Friday, 3 February 2012

Hardcore Calling

If you say "vocation" in a church, chances are people will think priest 'minister'. If someone comes forward claiming a sense of calling, invariably they are saying "I think I want to be a vicar". Vocation and ordained ministry have become synonymous (more often than not).

Oh that it was that simple. 

I don't deal with vocations in the way some of my colleagues do. I don't have to read the fine print and the words between the lines with those who feel that inexorable pull from God. Maybe one day I will, but not now. Now, I regard it as a tough job and one where I would struggle. 

Today we remember Simeon ('the Righteous', for there is a panoply of Simea), the old geezer of Candlemas, the fella who just happened to be stood there when Mary and Joseph carried in that peculiar little bundle of out-of-this-world new life. With Simeon, we then witness a hardcore calling, an extreme vocation. 

The thing with Simeon, is that his calling was there from before his birth, placed within him by God as he was formed in his mother's womb.

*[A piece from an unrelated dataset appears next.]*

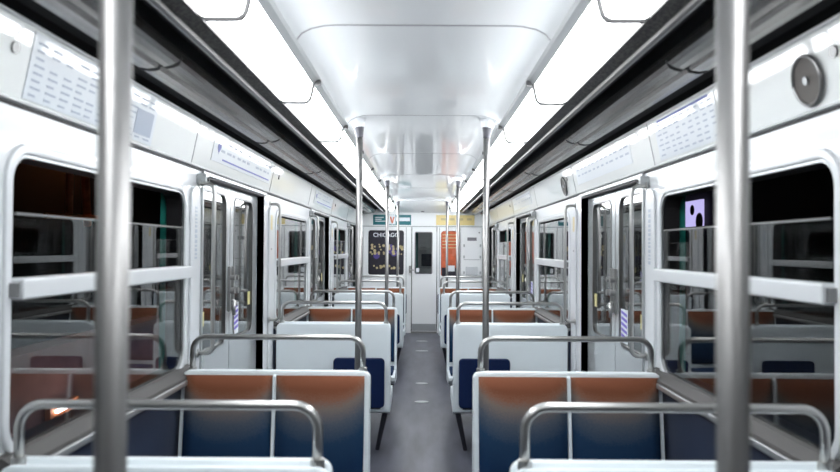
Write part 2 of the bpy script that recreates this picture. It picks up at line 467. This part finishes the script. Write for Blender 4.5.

This is, I believe, where all callings are placed - whether we care to take any notice or not. His calling was not to pop down to the nearest clerical outfitters for an array of Fairtrade poly-cotton tunnel-collar sky-blue shirts. His calling was not to move into a generously proportioned vicarage or take the keys to a marvellous edifice. 

Simeon was called by God to receive that Christ child - and then, basically, to die. For Simeon, his vocation to was wait an entire lifetime for the moment that may or may not happen in his dying days. When we think "vocation", we think beginnings, new directions. For Simeon, "vocation" meant fulfillment, accomplishment and endings. God, having filled the old bloke with the Holy Spirit, had kept him alive so that his eyes may see the child, the Messiah. We know that it all worked out perfectly for Simeon, for our Bible tells us so. But imagine waiting seventy, eighty or ninety years for a single moment that may or may not happen - a moment that you feel called to enter. 

Callings are universal - which is to say that all people have a calling placed upon them from God. Some listen, some can interpret that, many mis-interpret that, but some are the hardest callings of all. May Simeon become your Patron Saint. 

1 comment:

  1. The trouble with vocation or calling is that we often don't welcome it. It involves hard choices, it involves giving up a huge amount of freedom for a life of sacrifice, not just by the called, but by their family to.

    For me, vocation seems to have been part of my life work, even if it was secular. Only after retirement am I able to reflect on what was done and how much it was helping and benefiting others. Now I miss it to a certain extent, but also am relieved that the burden is now taken up by someone else.

    But, God, who we know has a sense of humour wasn't satisfied with that. He's calling anew to something new, which is slowly being discerned and might well come to fruition in May at BAP - but I resisted it, until it became overwhelming. If you are actually dreaming of vocation, there's a strong message somewhere there.

    The merry go around is going on.